In the fabric stash I found some rather strange midnight blue rayon that I'd bought to make my 1940s Sew for Victory outfit last spring. I ended up making a linen suit, so the rayon was taking up space.

When I say that the rayon is strange, I mean that although it drapes well, it has a cheap-suit shine to it and seems to be more of a costume fabric than a wearing fabric. I also found out that it scalds easily and that super glue melts it. (Don't ask.)  
Apparently the third time is a charm for Vogue re-issues, or maybe I've just gotten wiser, because this dress went together easily.The top was a lot of fun. It required chalk lines and basting and actually paying close attention to the directions instead of glancing quickly at the pictures before making command decisions.
The shoulder drape is made by gathering part of the right front bodice and sewing it to the tab. 

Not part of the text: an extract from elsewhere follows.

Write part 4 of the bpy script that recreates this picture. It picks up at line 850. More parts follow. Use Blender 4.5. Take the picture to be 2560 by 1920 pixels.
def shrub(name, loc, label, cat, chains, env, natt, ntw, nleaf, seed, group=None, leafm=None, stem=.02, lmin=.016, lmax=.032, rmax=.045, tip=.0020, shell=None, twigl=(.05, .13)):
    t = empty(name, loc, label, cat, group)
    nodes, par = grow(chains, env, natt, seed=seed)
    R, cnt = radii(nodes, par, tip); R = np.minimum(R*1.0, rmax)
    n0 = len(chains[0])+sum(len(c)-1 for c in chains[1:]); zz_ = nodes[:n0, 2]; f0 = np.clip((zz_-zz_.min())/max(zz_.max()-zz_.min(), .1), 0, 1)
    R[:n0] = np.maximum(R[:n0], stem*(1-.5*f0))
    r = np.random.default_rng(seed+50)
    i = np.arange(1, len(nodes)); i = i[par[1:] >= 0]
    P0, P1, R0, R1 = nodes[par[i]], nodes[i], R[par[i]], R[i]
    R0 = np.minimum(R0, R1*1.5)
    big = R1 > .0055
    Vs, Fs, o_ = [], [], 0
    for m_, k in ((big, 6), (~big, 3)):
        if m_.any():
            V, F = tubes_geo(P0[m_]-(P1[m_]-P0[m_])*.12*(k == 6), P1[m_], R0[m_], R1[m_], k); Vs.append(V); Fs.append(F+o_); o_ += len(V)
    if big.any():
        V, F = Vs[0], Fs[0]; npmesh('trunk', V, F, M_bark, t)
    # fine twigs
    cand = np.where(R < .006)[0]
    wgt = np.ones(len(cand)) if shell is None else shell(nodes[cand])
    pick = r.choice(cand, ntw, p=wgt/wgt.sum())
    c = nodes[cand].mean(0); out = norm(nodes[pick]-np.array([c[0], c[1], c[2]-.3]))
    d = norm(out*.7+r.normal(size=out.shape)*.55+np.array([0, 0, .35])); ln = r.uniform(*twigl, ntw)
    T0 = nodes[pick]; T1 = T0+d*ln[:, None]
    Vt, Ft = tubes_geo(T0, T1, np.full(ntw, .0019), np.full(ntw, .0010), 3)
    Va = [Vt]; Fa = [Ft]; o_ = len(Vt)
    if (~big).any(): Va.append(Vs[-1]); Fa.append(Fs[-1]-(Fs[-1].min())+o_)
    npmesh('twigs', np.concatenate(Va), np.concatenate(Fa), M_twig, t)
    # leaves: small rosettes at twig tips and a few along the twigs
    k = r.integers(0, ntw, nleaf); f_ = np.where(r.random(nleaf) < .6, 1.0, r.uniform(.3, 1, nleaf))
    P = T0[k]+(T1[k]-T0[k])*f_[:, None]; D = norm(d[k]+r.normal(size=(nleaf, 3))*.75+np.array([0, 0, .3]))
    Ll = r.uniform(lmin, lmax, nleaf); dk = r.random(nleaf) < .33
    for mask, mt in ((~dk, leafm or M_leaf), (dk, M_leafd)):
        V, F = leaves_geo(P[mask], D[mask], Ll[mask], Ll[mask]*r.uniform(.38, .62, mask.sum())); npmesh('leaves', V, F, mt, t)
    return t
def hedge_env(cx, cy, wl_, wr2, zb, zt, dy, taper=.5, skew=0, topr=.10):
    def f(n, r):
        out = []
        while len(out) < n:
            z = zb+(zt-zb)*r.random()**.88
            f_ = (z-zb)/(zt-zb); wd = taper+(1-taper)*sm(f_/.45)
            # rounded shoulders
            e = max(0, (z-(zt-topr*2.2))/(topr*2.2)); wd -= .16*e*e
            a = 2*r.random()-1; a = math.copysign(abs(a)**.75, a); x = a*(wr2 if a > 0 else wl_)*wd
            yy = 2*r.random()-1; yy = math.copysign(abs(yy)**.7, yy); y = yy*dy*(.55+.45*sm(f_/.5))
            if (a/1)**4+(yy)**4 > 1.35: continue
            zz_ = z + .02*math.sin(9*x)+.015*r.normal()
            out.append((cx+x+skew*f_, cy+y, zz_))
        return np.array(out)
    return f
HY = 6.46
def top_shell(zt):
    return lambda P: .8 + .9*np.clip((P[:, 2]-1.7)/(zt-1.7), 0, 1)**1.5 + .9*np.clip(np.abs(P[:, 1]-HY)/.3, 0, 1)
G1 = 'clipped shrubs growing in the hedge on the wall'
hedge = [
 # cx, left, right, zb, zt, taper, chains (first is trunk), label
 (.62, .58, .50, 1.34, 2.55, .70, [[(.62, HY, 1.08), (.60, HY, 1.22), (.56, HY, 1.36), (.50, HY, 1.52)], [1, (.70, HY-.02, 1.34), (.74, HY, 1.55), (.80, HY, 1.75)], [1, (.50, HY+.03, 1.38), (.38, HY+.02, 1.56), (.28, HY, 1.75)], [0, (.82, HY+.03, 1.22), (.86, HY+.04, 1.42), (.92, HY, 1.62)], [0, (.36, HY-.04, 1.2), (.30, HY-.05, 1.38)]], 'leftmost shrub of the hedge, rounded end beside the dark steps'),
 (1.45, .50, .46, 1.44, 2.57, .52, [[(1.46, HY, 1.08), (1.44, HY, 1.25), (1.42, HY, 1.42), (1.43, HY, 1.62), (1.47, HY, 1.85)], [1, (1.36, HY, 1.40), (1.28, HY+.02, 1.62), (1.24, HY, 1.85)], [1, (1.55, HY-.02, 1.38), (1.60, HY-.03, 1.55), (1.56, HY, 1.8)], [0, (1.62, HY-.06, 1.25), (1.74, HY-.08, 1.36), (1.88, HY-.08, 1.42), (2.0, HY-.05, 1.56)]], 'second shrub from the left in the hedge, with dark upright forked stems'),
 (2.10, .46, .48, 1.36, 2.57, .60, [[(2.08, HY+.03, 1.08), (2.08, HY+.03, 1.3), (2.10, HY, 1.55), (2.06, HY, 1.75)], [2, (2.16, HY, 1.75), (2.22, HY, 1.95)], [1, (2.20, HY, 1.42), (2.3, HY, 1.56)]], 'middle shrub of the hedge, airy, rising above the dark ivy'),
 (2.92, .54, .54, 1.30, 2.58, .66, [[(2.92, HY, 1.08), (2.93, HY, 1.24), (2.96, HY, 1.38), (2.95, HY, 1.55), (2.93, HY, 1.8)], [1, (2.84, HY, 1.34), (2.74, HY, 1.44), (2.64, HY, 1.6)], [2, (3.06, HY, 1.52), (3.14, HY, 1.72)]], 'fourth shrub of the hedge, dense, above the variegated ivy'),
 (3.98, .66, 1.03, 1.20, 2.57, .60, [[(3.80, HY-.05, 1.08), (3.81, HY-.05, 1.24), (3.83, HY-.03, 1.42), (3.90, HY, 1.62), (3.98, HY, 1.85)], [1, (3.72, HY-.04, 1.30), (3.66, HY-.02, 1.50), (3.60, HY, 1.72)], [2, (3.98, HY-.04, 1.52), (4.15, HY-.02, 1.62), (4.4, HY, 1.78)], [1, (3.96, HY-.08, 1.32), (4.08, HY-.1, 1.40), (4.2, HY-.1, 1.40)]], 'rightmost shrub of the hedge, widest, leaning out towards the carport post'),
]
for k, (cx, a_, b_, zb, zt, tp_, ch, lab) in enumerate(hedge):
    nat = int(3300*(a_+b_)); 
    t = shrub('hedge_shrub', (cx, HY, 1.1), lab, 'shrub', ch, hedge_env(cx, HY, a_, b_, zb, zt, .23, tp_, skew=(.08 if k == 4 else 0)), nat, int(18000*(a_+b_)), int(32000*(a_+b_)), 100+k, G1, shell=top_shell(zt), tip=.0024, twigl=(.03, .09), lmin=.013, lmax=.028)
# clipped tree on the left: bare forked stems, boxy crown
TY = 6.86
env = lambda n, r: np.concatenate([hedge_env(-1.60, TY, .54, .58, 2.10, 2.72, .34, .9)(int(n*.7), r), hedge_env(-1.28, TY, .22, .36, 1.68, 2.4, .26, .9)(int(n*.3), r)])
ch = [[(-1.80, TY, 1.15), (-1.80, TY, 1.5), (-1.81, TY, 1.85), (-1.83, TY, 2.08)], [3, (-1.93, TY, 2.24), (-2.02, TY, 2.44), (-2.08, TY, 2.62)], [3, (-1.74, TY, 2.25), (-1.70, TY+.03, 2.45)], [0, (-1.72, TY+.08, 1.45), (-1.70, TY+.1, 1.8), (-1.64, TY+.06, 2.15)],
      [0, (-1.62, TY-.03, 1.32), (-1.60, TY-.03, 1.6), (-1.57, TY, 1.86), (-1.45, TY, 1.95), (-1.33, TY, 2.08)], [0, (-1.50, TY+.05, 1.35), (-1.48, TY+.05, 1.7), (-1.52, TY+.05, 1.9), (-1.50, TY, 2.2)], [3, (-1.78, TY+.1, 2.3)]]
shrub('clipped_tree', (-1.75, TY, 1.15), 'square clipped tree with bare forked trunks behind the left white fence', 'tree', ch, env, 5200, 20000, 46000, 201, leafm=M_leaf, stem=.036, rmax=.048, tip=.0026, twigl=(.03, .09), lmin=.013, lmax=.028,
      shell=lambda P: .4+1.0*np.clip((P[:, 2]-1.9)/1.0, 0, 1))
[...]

A separate piece of fabric is attached to the left front bodice to make the lower bodice drape.

I adjusted for sloping shoulders and a high waist before sewing things together for a change, and the bodice fit well. Since this is technically a muslin, I did something I rarely do and pinked the edges instead of finishing them.

The drape is the reason I made this dress. I mean, who doesn't love a drape? It's a large semi-circle of fabric, gathered and attached at the waist so that it appears to be one with the shoulder drape.
I hung the dress for a couple days before hemming, just in case the drape stretched. Guess what? It stretched.

I hand rolled the hem of the drape for practice. I've always meant to learn to hand roll a hem, but never actually tackled the job until now. It came out well and I'd do it again, but I might wait until I have a football game or something to watch on TV.


And here I am in the dress. If I make it again (after reducing the stash, of course) I think I'll make it in charmeuse, just to add to the fun. I think the fluidity of charmeuse in this design would be stunning.
All in all, this was a good experience and now I know how to tackle the fit problems I've had with Vogue re-issues. 





In a side note, I've now reduced my stash by 10 yards of fabric! Next up...a sun dress.